__Information provided__.
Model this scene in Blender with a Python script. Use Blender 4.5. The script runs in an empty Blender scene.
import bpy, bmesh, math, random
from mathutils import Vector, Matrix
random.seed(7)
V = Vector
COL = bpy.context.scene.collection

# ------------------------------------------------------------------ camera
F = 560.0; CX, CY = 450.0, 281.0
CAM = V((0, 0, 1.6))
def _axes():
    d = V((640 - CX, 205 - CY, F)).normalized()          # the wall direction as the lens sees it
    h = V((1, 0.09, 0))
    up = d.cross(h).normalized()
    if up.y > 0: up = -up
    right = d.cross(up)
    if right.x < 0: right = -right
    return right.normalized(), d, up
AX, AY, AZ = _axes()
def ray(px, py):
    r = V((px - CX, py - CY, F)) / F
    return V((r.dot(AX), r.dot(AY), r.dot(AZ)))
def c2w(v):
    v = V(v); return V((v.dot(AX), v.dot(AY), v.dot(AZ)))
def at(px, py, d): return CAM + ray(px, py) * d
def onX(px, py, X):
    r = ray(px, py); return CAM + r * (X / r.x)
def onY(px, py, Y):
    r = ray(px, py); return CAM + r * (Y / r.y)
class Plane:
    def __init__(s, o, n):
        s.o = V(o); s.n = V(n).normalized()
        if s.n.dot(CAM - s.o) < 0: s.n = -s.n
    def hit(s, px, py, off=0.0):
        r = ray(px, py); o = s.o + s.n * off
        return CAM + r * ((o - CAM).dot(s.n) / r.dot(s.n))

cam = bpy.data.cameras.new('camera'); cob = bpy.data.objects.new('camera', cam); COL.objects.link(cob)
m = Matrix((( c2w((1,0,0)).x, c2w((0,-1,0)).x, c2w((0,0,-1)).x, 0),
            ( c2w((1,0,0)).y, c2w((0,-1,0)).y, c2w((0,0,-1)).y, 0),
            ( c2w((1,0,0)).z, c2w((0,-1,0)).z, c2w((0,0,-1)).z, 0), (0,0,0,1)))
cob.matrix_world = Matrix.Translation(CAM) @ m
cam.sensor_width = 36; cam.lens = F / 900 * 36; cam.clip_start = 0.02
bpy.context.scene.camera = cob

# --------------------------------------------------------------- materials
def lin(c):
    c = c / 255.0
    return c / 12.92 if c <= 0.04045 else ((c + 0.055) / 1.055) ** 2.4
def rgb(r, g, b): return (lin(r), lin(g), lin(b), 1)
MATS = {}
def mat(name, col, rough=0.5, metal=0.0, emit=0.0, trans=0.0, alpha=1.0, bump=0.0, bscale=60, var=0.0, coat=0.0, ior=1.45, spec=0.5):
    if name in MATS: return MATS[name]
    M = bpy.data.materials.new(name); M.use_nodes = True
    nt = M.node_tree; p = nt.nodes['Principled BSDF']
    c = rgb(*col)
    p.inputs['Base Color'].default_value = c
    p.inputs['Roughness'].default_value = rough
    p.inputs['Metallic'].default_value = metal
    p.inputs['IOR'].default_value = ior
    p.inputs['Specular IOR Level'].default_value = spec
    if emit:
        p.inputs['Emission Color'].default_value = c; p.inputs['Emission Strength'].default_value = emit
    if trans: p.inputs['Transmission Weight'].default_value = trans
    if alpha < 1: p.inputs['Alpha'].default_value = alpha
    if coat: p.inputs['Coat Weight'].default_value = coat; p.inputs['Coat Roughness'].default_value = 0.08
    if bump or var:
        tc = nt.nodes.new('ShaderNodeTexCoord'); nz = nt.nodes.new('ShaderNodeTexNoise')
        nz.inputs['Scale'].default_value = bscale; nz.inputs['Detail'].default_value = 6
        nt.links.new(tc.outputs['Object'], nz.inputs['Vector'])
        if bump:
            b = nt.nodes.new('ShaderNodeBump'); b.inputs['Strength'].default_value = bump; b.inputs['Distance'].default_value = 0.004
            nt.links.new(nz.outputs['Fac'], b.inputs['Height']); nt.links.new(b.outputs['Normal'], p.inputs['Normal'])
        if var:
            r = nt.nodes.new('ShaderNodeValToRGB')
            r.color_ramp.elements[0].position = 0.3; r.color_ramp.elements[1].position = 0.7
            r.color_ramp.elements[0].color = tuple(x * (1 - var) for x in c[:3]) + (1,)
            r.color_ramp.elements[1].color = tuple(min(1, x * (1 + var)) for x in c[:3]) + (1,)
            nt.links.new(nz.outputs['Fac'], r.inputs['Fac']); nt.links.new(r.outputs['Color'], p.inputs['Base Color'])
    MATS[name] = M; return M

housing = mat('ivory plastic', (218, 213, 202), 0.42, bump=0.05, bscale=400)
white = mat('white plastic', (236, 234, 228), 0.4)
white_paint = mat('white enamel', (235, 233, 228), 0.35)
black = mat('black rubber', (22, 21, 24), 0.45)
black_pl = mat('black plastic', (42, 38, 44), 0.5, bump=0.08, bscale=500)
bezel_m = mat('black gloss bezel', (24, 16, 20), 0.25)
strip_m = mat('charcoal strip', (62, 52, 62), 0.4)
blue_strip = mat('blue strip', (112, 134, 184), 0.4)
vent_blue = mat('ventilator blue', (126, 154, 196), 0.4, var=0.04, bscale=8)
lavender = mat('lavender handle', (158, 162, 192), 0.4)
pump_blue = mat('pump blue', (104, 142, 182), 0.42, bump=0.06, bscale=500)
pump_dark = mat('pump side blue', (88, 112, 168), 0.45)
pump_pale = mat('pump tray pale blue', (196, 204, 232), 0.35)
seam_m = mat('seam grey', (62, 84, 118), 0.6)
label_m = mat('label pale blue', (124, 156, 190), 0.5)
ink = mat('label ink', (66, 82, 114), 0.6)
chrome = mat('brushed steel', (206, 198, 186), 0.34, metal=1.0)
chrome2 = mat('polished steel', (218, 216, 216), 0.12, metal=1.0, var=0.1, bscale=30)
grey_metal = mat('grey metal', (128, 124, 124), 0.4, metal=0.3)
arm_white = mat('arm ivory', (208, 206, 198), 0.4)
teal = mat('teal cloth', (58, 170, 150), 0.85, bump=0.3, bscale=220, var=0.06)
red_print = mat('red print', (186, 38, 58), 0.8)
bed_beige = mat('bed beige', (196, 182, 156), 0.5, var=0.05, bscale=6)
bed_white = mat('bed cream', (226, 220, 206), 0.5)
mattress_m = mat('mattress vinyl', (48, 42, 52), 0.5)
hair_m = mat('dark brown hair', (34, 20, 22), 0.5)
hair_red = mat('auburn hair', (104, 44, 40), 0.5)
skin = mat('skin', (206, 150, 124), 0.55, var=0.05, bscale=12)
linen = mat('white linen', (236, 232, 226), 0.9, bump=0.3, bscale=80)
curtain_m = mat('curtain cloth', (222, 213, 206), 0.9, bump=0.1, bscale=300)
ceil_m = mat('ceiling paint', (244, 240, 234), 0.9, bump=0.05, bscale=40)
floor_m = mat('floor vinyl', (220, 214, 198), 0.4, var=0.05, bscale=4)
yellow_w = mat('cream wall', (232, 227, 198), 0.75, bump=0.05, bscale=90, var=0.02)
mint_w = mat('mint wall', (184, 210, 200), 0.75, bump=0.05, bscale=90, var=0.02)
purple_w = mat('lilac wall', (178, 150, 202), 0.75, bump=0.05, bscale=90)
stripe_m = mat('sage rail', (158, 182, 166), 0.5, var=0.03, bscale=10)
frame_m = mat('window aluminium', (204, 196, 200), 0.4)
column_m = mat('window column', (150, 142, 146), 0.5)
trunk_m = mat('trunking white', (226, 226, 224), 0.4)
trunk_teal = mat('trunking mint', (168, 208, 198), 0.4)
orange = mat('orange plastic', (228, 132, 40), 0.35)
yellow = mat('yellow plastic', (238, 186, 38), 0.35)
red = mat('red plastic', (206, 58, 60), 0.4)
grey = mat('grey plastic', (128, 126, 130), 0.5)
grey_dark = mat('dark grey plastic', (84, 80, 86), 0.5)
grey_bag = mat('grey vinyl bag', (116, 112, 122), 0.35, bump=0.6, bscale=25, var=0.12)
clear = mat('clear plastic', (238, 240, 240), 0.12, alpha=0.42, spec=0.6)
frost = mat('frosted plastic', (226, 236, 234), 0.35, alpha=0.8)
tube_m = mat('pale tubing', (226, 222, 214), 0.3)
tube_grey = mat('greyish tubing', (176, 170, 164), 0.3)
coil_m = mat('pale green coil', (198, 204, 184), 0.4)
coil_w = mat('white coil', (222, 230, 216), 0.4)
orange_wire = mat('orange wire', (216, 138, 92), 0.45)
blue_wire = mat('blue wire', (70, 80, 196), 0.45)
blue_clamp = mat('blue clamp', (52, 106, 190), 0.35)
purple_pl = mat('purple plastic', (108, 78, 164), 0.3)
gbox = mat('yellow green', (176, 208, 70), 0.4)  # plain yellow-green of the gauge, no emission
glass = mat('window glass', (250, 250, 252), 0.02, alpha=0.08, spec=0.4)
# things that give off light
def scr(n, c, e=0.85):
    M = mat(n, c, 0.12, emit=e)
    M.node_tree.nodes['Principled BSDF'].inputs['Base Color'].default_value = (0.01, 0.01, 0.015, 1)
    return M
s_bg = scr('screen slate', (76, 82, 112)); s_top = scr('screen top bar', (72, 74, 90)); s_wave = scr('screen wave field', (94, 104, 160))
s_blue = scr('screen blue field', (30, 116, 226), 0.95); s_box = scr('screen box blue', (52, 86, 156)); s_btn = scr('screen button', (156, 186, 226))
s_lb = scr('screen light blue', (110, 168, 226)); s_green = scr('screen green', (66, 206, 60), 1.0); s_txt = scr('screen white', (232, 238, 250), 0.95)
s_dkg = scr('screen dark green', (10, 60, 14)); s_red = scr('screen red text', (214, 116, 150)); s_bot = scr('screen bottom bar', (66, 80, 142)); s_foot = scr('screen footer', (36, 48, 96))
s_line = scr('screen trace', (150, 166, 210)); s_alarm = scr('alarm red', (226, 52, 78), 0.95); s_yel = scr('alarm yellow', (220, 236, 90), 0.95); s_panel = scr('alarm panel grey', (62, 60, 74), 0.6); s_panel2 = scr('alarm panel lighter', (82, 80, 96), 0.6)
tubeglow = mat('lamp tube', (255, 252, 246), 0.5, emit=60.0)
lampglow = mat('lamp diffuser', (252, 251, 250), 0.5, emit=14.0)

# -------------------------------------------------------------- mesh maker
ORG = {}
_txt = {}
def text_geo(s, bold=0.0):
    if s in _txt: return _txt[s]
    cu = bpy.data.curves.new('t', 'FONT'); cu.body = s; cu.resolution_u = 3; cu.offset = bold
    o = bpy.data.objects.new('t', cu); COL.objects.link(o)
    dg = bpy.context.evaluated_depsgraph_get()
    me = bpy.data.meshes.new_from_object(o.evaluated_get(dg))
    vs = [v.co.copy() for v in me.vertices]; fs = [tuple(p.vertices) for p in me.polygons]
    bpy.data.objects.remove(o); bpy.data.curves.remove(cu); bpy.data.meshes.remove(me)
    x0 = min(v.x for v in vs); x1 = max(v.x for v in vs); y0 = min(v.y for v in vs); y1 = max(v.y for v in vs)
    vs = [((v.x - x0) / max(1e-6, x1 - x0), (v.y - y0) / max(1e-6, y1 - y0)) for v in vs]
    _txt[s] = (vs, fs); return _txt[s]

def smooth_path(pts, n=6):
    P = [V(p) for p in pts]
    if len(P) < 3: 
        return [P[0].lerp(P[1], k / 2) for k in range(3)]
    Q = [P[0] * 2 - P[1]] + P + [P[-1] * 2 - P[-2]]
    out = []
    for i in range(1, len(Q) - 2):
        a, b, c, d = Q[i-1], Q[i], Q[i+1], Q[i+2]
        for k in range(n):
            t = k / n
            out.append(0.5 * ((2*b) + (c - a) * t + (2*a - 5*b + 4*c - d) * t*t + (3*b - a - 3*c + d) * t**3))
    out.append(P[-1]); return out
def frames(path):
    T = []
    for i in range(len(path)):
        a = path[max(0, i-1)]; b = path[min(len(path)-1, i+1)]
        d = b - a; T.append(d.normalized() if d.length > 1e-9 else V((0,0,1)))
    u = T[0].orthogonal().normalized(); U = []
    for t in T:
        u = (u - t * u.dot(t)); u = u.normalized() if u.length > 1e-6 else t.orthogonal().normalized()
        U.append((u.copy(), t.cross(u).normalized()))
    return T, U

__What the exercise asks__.
Produce the lines from the top of the listing through the "return CAM + r * ((o" line exactly as they appear, with no additional output.

__Expected answer__.
Model this scene in Blender with a Python script. Use Blender 4.5. The script runs in an empty Blender scene.
import bpy, bmesh, math, random
from mathutils import Vector, Matrix
random.seed(7)
V = Vector
COL = bpy.context.scene.collection

# ------------------------------------------------------------------ camera
F = 560.0; CX, CY = 450.0, 281.0
CAM = V((0, 0, 1.6))
def _axes():
    d = V((640 - CX, 205 - CY, F)).normalized()          # the wall direction as the lens sees it
    h = V((1, 0.09, 0))
    up = d.cross(h).normalized()
    if up.y > 0: up = -up
    right = d.cross(up)
    if right.x < 0: right = -right
    return right.normalized(), d, up
AX, AY, AZ = _axes()
def ray(px, py):
    r = V((px - CX, py - CY, F)) / F
    return V((r.dot(AX), r.dot(AY), r.dot(AZ)))
def c2w(v):
    v = V(v); return V((v.dot(AX), v.dot(AY), v.dot(AZ)))
def at(px, py, d): return CAM + ray(px, py) * d
def onX(px, py, X):
    r = ray(px, py); return CAM + r * (X / r.x)
def onY(px, py, Y):
    r = ray(px, py); return CAM + r * (Y / r.y)
class Plane:
    def __init__(s, o, n):
        s.o = V(o); s.n = V(n).normalized()
        if s.n.dot(CAM - s.o) < 0: s.n = -s.n
    def hit(s, px, py, off=0.0):
        r = ray(px, py); o = s.o + s.n * off
        return CAM + r * ((o - CAM).dot(s.n) / r.dot(s.n))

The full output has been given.